Некоторые из ведущих древних моралистов подразделяли страсти на два класса. К первому они причисляли все те, которые без приложения нами усилий ни на мгновение не могут быть сдержаны самообладанием, а ко второму – все те, которые легко могут быть сдержаны как на мгновение, так и на короткий промежуток времени, но которые, однако, постоянно обладая притягательной силой, весьма способны приводить к серьезным отклонениям.

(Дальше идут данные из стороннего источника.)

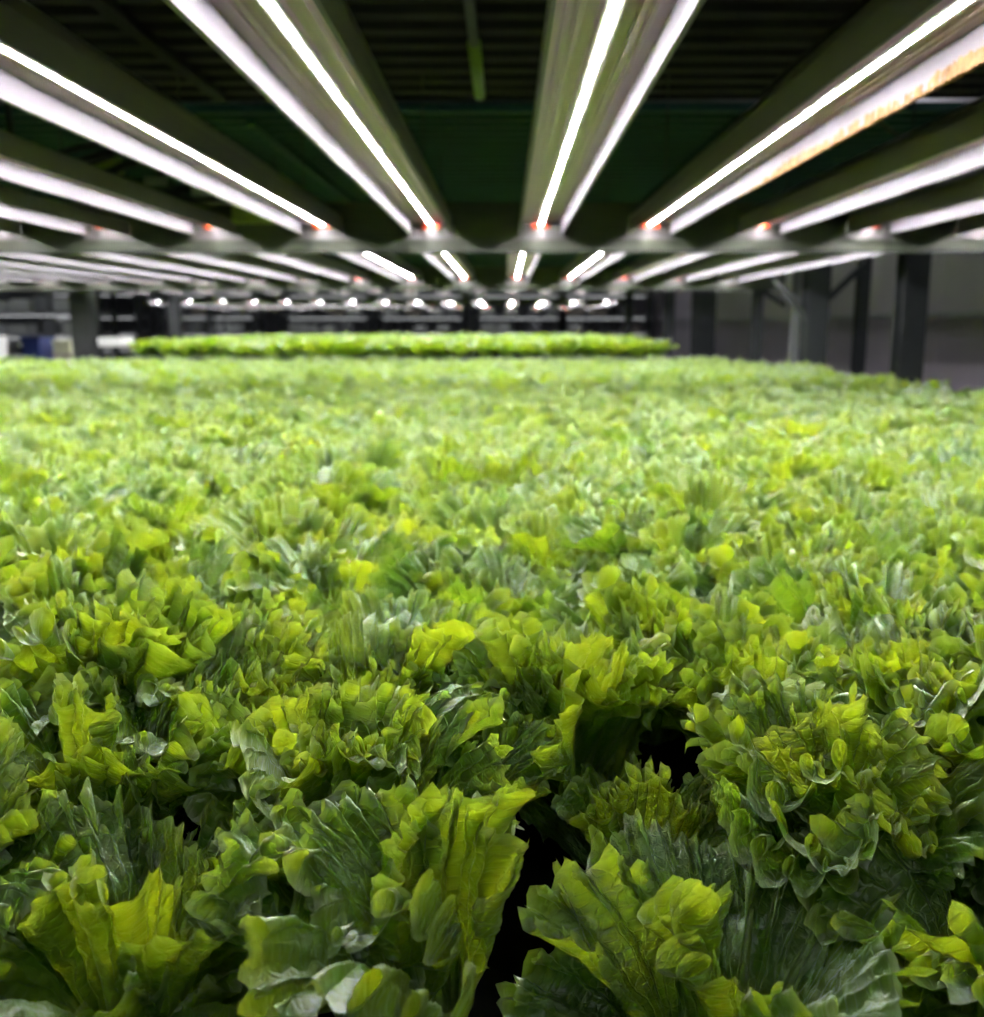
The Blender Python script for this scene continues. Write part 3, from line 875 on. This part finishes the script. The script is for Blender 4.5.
for X in (-7.4, -6.2):
    for y0 in (9, 12.5, 16.5):
        add_fill_light(X, y0, 'added fill tube on the hall ceiling over the distant left racks')
for X in (-4.5, -2.0, .5, 2.4):
    add_fill_light(X, 17.6, 'added fill tube on the hall ceiling between the raised bed and the distant racks', rz=math.pi/2)

rr = random.Random(21)
protos = [MB().box(-.5*w_, .5*w_, -.17, .17, 0, h_, .006).box(-.02, .02, -.172, .172, h_-.001, h_+.002).build('stored_box', m_)
          for (w_, h_, m_) in ((.26, .17, M['white']), (.20, .21, M['grey']), (.30, .12, M['kraft']), (.16, .19, M['black']), (.24, .14, M['white']))]
for p_ in protos: tag(p_, 'x', 'box')
used_p = set()
for (X, Y) in racks[:6]:
    for z in (1.02, 1.30, 1.62):
        xx = -.72
        while xx < .62:
            k = rr.randrange(5)
            o = protos[k] if k not in used_p else protos[k].copy()
            if k in used_p: COL.objects.link(o)
            used_p.add(k)
            o.location = (X+xx+.1, Y+.26, z+.035)
            tag(o, 'small blurred box on a shelf of the distant racks', 'box', 'boxes on the distant racks')
            xx += rr.choice((.30, .36, .46))
#SET_END
# ---------------------------------------------------------------- camera
cam = bpy.data.cameras.new('camera')
co = link(bpy.data.objects.new('camera', cam))
SC.camera = co
cam.sensor_fit = 'HORIZONTAL'; cam.sensor_width = 36
cam.lens = 36*1000/984
co.location = (0, 0, EYE)
co.rotation_euler = (R(90-10.34), 0, R(.80))
cam.clip_start = .02
cam.dof.use_dof = True
cam.dof.focus_distance = .66
cam.dof.aperture_fstop = 7.3
w = bpy.data.worlds.new('world'); SC.world = w; w.use_nodes = True
bgn = w.node_tree.nodes['Background']; bgn.inputs[0].default_value = (.8,.9,1,1); bgn.inputs[1].default_value = .012
vs = SC.view_settings
vs.view_transform = 'Standard'; vs.look = 'None'; vs.gamma = 1; vs.use_curve_mapping = False
vs.exposure = 1.06
SC.cycles.max_bounces = 8
SC.cycles.transmission_bounces = 6
SC.cycles.diffuse_bounces = 5
SC.cycles.sample_clamp_indirect = 6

Гнев и страх вместе с некоторыми другими страстями принадлежат к первому классу, а склонность к удобствам жизни, любовь к удовольствию, жажда похвалы – ко второму. Почти всегда бывает трудно сдержать хоть на минуту сильный страх или жестокий гнев. Однако нетрудно приостановить на минуту или на непродолжительное время склонность к удобствам жизни, любовь к удовольствию, жажду к похвале или к другим подобного рода наслаждениям, основывающимся на себялюбии. Но так как они непрерывно возбуждают нас, то нередко влекут за собой такие слабости, которых мы сами стыдимся. Можно сказать, что страсти первого класса сразу отвлекают нас от выполнения долга, а страсти второго делают это постепенно. Древние моралисты называли силою, геройством, душевным величием то самообладание, которое справляется с первыми, и давали название приличия, умеренности, воздержания, скромности – господству над вторыми.

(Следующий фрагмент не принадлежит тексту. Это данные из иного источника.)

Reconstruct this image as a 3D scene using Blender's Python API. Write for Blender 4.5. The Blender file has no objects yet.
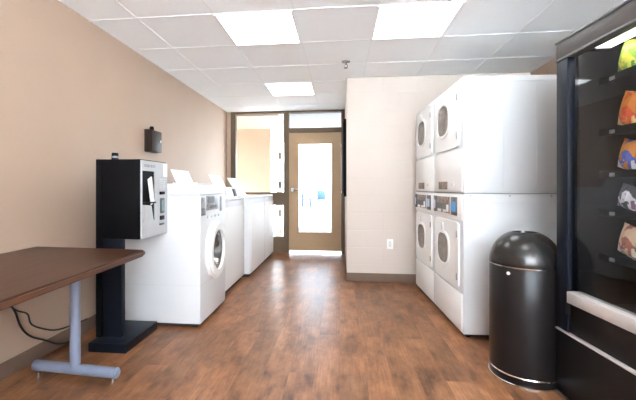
import bpy, bmesh, math, random
from mathutils import Vector, Matrix
random.seed(4)
S = bpy.context.scene
COL = S.collection
PI = math.pi

# ------------------------------------------------------------------ materials
def mat(name, col, rough=0.5, metal=0.0, var=0.04, scale=12.0, bump=0.0, coat=0.0, stretch=(1, 1, 1), spec=0.5):
    m = bpy.data.materials.new(name); m.use_nodes = True
    nt = m.node_tree; N = nt.nodes; L = nt.links
    b = N['Principled BSDF']
    b.inputs['Roughness'].default_value = rough
    b.inputs['Metallic'].default_value = metal
    b.inputs['Specular IOR Level'].default_value = spec
    b.inputs['Coat Weight'].default_value = coat
    tc = N.new('ShaderNodeTexCoord'); mp = N.new('ShaderNodeMapping')
    mp.inputs['Scale'].default_value = stretch
    L.new(tc.outputs['Object'], mp.inputs['Vector'])
    n = N.new('ShaderNodeTexNoise'); n.inputs['Scale'].default_value = scale; n.inputs['Detail'].default_value = 4
    L.new(mp.outputs[0], n.inputs['Vector'])
    r = N.new('ShaderNodeValToRGB')
    r.color_ramp.elements[0].position = 0.3; r.color_ramp.elements[1].position = 0.7
    r.color_ramp.elements[0].color = (*[c * (1 - var) for c in col], 1)
    r.color_ramp.elements[1].color = (*[min(1, c * (1 + var)) for c in col], 1)
    L.new(n.outputs['Fac'], r.inputs['Fac']); L.new(r.outputs[0], b.inputs['Base Color'])
    if bump:
        bp = N.new('ShaderNodeBump'); bp.inputs['Strength'].default_value = bump; bp.inputs['Distance'].default_value = 0.003
        n2 = N.new('ShaderNodeTexNoise'); n2.inputs['Scale'].default_value = scale * 8
        L.new(tc.outputs['Object'], n2.inputs['Vector'])
        L.new(n2.outputs['Fac'], bp.inputs['Height']); L.new(bp.outputs[0], b.inputs['Normal'])
    return m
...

Такое господство над собой, будет ли оно обращено на первые или на вторые страсти, помимо достоинств, вытекающих из всякого полезного свойства, обладает еще и собственным достоинством, ибо дает нам возможность поступать в соответствии с правилами благоразумия, справедливости и человеколюбия. Поэтому оно в определенной степени заслуживает одобрения и восхищения, и достигается это в первом случае развиваемым им в нас сильным и возвышенным характером, а во втором – основанными на нем благоразумием, умеренностью и справедливостью.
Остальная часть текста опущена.